Simmons shared her tips for learning to be less self-critical. The key is to practice mindfulness, self-kindness and common humanity.
She also encouraged students not to equate happiness with success.
“Being successful doesn’t make you happy; it just makes you successful… Being extraordinary, being special, getting into a great school, I mean all of that is awesome, but it doesn’t really matter if you are constantly beating yourself up for not being good enough and if you don’t know why you are doing any of it in the first place,” Simmons said.
Simmons explained that social media adds even more pressure to teens’ lives because the emphasis on appearances makes it harder for people, especially teens, to separate the knowledge that the pictures they are seeing are edited and posed and are not a reflection of that person’s true reality.

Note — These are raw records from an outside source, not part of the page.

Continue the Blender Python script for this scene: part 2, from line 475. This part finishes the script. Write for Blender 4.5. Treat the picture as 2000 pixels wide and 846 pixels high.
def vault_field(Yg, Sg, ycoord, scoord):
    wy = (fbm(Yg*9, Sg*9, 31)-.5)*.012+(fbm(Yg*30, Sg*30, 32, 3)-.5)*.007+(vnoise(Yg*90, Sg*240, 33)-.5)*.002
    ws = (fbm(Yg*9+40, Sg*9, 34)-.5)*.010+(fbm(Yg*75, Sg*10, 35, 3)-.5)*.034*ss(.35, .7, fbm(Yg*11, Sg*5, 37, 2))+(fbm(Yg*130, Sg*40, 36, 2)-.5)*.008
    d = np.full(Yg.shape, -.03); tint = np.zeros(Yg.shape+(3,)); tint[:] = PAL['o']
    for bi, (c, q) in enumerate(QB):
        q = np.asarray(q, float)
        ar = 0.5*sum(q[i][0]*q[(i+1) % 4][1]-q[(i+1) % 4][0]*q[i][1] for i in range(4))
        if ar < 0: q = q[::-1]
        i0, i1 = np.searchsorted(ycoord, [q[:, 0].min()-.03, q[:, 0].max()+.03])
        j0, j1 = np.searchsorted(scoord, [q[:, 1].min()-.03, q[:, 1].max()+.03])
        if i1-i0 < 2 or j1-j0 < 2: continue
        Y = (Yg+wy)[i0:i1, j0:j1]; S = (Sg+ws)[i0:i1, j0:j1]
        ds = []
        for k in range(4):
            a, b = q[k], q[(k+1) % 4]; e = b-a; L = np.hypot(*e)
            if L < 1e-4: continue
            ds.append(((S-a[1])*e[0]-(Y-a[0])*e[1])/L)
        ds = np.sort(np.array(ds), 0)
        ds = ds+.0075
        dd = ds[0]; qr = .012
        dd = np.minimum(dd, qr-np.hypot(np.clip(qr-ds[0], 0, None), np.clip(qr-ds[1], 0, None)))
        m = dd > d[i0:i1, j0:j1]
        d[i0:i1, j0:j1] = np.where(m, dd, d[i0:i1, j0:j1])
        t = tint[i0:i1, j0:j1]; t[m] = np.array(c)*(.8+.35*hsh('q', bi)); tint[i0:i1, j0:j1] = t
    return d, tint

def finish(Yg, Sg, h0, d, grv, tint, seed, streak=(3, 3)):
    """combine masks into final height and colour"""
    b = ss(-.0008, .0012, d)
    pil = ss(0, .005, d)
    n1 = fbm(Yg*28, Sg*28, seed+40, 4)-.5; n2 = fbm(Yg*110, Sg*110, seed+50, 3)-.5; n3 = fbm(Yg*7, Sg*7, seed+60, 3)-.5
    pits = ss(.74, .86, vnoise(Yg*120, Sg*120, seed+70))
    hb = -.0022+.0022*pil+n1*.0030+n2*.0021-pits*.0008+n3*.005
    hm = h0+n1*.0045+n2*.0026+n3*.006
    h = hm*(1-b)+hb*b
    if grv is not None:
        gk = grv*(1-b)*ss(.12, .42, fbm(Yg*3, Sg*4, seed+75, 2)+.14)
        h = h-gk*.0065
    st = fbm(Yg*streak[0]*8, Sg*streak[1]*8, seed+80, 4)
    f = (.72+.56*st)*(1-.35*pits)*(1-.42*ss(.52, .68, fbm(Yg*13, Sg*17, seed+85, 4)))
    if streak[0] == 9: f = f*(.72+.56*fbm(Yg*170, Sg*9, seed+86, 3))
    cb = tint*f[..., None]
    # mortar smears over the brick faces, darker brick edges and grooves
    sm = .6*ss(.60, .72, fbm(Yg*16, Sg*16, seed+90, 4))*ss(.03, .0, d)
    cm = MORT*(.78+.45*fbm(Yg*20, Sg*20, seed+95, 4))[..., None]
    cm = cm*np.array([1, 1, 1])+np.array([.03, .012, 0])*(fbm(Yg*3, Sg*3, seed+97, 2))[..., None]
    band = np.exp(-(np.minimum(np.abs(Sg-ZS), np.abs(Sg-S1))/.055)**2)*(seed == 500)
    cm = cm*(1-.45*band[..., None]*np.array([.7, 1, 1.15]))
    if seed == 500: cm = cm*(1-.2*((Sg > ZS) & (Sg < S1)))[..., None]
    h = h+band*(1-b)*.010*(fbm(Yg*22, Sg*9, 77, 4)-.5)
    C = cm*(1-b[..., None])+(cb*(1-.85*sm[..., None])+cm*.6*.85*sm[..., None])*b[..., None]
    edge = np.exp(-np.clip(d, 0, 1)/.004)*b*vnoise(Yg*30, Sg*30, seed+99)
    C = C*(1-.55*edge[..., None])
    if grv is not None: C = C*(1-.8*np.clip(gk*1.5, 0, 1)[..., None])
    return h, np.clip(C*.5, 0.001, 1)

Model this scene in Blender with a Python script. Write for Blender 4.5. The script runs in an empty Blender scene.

“You don’t want to compare your insides to someone else’s outsides…Don’t compare who you really are and what you really feel like to the idealized self that someone is putting out on social media because you will lose,” Simmons said.
Her advice for avoiding this comparison is “no lurking,” which basically means looking at others’ profiles and pages, but not putting out any content of their own.
The reactions to Simmons’ visit varied among students. Some students, such as Lauryn Tauber ’17, said they thought Simmons’ talk did not reflect the atmosphere that exists within Marlborough.
“I thought it was ironic that this was at Marlborough because we all have to get into college, we all have to overachieve just because of the nature of our society. If I stop overachieving and everyone else continues to overachieve, then all I know is that I am not getting into a good college,” Tauber stated.
Other students, such as Dominique Calhoun ’18, had a different perspective on Simmons’ message and said they thought the speech was “cool.”
“It was inspirational and encouraging, honestly, to see what she’s been through and then seeing all she’s accomplished, given what she’s been through,” Calhoun said.